Quote, please, the line with "y1_ = at_z(870, 790).y;", the line with "bollard(384, 752, 'small", and every line between them, exactly and with nothing else.

** start SOURCE MATERIAL **

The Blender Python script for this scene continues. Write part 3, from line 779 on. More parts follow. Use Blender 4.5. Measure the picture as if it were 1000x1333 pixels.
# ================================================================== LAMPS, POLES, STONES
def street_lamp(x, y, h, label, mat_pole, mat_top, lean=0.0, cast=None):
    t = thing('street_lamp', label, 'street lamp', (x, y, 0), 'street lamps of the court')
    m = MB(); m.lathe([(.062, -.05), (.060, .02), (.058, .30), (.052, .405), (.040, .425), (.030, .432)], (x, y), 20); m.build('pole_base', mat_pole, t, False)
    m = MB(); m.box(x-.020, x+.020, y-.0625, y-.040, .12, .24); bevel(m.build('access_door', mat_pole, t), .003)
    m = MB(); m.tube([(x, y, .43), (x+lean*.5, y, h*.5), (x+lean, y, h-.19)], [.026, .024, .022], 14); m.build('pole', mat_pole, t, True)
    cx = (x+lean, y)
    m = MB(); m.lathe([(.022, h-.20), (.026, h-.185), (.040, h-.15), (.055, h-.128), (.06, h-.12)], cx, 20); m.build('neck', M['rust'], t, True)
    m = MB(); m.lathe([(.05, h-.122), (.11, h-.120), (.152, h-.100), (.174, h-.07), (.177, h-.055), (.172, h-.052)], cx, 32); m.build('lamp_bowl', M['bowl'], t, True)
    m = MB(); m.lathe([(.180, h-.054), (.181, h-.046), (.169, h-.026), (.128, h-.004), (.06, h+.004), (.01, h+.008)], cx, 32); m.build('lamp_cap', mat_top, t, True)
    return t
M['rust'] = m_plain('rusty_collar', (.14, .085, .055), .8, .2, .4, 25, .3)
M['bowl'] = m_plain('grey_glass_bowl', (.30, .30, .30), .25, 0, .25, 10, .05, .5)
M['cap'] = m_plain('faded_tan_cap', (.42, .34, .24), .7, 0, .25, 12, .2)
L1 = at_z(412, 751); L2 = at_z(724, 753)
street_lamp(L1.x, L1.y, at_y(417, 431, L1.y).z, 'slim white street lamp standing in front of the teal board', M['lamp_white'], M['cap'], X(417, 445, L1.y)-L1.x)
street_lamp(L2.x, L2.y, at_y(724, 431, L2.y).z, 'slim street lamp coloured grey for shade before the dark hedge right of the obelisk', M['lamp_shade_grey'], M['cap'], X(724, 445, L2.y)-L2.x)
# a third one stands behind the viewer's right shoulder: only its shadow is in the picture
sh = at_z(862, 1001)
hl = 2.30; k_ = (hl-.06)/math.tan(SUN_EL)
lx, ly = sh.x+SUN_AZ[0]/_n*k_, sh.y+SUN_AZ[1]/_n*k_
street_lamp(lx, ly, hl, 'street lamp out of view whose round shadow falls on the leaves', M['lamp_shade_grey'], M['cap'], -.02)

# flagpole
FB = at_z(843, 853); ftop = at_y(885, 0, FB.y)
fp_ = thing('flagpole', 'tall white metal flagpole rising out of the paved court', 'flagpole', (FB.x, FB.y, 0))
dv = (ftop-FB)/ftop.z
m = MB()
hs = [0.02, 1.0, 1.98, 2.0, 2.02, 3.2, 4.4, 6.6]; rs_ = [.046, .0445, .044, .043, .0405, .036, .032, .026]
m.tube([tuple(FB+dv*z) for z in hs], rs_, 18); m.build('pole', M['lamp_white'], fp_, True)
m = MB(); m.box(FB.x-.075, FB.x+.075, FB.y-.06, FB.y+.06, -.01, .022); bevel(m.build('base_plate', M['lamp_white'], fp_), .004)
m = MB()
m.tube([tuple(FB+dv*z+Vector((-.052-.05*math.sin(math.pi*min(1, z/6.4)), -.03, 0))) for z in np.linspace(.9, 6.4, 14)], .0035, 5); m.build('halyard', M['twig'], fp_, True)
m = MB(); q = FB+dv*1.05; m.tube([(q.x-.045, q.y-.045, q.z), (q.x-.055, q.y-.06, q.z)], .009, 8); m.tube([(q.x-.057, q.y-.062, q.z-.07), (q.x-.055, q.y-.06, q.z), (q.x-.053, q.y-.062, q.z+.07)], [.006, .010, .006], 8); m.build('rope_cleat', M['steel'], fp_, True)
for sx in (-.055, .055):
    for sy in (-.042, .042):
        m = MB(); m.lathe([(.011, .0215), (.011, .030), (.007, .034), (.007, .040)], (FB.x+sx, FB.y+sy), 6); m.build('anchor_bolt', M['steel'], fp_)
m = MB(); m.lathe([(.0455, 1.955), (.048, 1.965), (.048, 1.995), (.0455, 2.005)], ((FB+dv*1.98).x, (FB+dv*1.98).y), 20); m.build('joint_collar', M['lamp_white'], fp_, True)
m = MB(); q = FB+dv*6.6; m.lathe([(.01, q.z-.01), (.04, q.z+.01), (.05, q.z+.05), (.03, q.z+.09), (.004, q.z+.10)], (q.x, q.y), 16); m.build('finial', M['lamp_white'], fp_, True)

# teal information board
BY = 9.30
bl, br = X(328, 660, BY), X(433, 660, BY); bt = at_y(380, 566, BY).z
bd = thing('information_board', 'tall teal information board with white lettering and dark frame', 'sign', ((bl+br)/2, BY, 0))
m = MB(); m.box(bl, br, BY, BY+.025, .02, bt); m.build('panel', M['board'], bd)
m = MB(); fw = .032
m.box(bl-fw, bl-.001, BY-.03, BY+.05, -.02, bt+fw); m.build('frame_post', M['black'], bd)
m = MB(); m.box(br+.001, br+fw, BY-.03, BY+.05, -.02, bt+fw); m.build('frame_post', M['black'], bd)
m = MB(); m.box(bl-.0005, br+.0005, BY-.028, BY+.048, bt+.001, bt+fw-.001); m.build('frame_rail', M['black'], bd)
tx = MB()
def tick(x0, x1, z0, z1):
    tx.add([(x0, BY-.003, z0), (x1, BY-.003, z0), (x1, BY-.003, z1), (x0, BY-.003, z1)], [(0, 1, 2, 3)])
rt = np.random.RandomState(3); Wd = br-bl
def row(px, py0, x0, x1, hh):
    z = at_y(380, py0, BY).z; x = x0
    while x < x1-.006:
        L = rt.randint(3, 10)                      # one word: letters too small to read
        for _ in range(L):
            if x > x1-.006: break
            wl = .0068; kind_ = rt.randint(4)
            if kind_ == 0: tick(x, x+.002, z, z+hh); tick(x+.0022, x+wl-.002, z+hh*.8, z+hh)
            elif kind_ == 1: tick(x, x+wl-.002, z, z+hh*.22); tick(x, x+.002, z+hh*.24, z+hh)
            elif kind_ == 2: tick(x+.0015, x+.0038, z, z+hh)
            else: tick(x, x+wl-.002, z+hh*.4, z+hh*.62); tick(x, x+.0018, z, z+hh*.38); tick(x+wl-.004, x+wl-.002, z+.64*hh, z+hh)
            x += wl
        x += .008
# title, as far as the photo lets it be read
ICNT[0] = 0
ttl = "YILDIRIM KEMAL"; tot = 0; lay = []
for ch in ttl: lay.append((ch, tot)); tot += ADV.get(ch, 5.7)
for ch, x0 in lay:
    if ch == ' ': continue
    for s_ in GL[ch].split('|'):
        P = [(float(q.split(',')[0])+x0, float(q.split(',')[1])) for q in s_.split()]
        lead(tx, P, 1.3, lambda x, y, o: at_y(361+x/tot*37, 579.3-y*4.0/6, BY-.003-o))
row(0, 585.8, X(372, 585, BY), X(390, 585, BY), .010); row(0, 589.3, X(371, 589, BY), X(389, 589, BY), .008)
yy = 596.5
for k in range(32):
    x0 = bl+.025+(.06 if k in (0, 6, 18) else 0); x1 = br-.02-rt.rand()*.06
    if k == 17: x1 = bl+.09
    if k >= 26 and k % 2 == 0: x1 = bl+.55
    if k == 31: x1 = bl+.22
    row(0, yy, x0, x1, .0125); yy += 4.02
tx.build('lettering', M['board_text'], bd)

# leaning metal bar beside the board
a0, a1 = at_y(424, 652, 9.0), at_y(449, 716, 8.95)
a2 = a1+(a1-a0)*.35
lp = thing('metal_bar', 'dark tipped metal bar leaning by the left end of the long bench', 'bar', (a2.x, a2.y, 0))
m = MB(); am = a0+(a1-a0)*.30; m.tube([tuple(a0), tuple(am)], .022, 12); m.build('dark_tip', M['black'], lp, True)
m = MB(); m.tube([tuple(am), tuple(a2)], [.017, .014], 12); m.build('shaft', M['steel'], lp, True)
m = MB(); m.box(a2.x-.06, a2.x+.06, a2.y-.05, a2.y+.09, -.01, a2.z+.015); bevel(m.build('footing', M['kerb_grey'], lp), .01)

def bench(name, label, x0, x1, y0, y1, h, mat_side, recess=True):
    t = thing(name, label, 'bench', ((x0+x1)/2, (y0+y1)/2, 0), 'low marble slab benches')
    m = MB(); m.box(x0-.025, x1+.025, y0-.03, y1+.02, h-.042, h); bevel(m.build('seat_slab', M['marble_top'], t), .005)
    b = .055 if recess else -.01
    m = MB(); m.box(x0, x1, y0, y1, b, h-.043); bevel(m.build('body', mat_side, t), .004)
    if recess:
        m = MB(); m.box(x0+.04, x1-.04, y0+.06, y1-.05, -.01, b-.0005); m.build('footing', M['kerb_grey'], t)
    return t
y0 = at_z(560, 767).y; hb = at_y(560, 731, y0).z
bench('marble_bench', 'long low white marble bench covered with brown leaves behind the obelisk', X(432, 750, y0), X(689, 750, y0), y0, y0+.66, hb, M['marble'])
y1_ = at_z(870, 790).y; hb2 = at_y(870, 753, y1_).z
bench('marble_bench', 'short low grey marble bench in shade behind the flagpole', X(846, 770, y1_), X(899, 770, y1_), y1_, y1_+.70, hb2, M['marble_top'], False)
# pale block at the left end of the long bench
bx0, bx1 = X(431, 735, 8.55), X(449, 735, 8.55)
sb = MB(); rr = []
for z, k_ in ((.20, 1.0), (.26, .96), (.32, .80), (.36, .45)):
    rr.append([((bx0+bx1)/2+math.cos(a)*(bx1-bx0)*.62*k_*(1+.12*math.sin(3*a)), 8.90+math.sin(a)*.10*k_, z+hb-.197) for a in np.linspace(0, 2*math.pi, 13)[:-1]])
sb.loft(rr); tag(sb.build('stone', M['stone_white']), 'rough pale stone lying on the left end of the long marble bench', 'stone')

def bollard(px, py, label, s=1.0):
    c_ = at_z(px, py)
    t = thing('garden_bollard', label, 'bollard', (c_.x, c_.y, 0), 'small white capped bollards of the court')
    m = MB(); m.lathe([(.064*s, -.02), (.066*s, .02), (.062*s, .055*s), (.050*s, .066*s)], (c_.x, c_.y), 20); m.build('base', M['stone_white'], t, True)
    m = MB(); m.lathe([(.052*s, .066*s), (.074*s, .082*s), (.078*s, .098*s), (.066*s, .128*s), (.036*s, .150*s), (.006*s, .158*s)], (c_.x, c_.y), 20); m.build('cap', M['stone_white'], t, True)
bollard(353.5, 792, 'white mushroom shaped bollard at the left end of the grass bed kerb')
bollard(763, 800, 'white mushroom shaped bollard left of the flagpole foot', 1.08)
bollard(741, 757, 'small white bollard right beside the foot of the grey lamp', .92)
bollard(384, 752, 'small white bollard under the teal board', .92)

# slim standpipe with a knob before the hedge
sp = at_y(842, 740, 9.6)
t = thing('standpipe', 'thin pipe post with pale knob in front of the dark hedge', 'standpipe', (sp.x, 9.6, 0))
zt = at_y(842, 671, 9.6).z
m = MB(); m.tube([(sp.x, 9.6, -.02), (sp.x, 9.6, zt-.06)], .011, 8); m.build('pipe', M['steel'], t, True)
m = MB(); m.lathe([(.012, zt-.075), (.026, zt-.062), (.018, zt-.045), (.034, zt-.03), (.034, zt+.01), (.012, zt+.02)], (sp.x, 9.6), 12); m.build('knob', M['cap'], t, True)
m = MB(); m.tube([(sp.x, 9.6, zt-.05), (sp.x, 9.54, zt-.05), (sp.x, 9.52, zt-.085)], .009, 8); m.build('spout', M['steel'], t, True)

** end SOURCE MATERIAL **

• RESPONSE TO THE TASK:
y1_ = at_z(870, 790).y; hb2 = at_y(870, 753, y1_).z
bench('marble_bench', 'short low grey marble bench in shade behind the flagpole', X(846, 770, y1_), X(899, 770, y1_), y1_, y1_+.70, hb2, M['marble_top'], False)
# pale block at the left end of the long bench
bx0, bx1 = X(431, 735, 8.55), X(449, 735, 8.55)
sb = MB(); rr = []
for z, k_ in ((.20, 1.0), (.26, .96), (.32, .80), (.36, .45)):
    rr.append([((bx0+bx1)/2+math.cos(a)*(bx1-bx0)*.62*k_*(1+.12*math.sin(3*a)), 8.90+math.sin(a)*.10*k_, z+hb-.197) for a in np.linspace(0, 2*math.pi, 13)[:-1]])
sb.loft(rr); tag(sb.build('stone', M['stone_white']), 'rough pale stone lying on the left end of the long marble bench', 'stone')

def bollard(px, py, label, s=1.0):
    c_ = at_z(px, py)
    t = thing('garden_bollard', label, 'bollard', (c_.x, c_.y, 0), 'small white capped bollards of the court')
    m = MB(); m.lathe([(.064*s, -.02), (.066*s, .02), (.062*s, .055*s), (.050*s, .066*s)], (c_.x, c_.y), 20); m.build('base', M['stone_white'], t, True)
    m = MB(); m.lathe([(.052*s, .066*s), (.074*s, .082*s), (.078*s, .098*s), (.066*s, .128*s), (.036*s, .150*s), (.006*s, .158*s)], (c_.x, c_.y), 20); m.build('cap', M['stone_white'], t, True)
bollard(353.5, 792, 'white mushroom shaped bollard at the left end of the grass bed kerb')
bollard(763, 800, 'white mushroom shaped bollard left of the flagpole foot', 1.08)
bollard(741, 757, 'small white bollard right beside the foot of the grey lamp', .92)
bollard(384, 752, 'small white bollard under the teal board', .92)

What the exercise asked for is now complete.